Question

The ratio of \[20\] minutes to \[1\] hour is
A. \[20:1\]
B. \[1:3\]
C. \[1:4\]
D. \[2:5\]

Answer 1

Hint: Here we are asked to find the ratio of \[20\] minutes to \[1\] hour. The ratio is obtained by comparing two quantities of the same kind by division. So, we will first make the given data into the same kind then we will divide it to simplify them and write them in the ratio form.

Complete step by step answer:
We aim to find the ratio of \[20\] minutes to \[1\] hour. We know that the ratio is nothing but comparing two quantities of the same kind by the operation division. Since we can only compare the same quantity, we need to modify the given data.
The given quantities are \[20\] minutes and \[1\] hour. Now we will convert the hour into minutes.
We know that one hour is equal to sixty minutes. Thus, one hour can be written as sixty minutes. Now the quantities have become \[20\] minutes and \[60\] minutes. Thus, we now have quantities of the same kind. Let us find the ratio. We aim to find the ratio of \[20\] minutes to \[60\] minutes.
For that, we need to divide twenty by sixty. On dividing we get
\[\dfrac{{20}}{{60}} = \dfrac{1}{3}\]
Now writing this in the ratio form we get \[1:3\]. Thus, the ratio of \[20\] minutes to \[1\] hour is \[1:3\].

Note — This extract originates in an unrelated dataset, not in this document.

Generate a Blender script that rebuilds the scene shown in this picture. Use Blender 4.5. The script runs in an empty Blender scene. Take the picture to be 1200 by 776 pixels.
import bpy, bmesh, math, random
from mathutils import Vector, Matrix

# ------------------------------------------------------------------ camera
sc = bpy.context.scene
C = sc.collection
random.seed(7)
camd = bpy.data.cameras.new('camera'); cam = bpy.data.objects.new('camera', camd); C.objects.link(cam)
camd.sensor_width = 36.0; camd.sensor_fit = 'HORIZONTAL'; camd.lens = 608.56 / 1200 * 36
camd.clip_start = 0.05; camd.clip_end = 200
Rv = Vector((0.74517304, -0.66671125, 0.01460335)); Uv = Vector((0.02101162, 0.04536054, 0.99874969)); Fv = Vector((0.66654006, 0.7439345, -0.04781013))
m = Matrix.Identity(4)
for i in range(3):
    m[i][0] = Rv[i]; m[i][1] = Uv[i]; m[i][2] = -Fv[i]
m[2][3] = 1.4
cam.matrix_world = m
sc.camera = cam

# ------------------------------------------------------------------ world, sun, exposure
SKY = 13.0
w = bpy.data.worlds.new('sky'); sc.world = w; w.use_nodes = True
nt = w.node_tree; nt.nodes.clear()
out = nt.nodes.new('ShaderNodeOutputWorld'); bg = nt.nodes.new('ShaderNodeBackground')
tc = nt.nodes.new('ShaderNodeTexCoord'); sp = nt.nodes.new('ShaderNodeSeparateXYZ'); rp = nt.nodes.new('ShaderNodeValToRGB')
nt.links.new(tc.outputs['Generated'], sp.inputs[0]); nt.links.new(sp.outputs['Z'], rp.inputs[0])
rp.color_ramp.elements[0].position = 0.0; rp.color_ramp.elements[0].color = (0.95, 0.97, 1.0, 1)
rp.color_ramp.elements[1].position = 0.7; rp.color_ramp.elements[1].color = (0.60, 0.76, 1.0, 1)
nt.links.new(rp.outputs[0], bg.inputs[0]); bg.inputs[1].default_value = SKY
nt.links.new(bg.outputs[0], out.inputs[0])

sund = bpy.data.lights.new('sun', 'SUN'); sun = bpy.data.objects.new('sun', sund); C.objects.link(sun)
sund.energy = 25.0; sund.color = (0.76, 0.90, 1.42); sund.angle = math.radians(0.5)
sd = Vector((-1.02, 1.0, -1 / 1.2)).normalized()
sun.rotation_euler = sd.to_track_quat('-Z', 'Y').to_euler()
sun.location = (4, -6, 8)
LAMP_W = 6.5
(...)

So, the correct answer is “Option B”.

Note:
 If \[a\] and \[b\] are any two quantities of the same kind then the ratio of \[a\] to \[b\] is nothing but \[\dfrac{a}{b}\] and it is denoted by \[a:b\]. In the ratio, \[a\] is antecedent and \[b\] is consequent of the ratio. The ratio does not have any unit. Also, \[a:b \ne b:a\] the order of the term is important.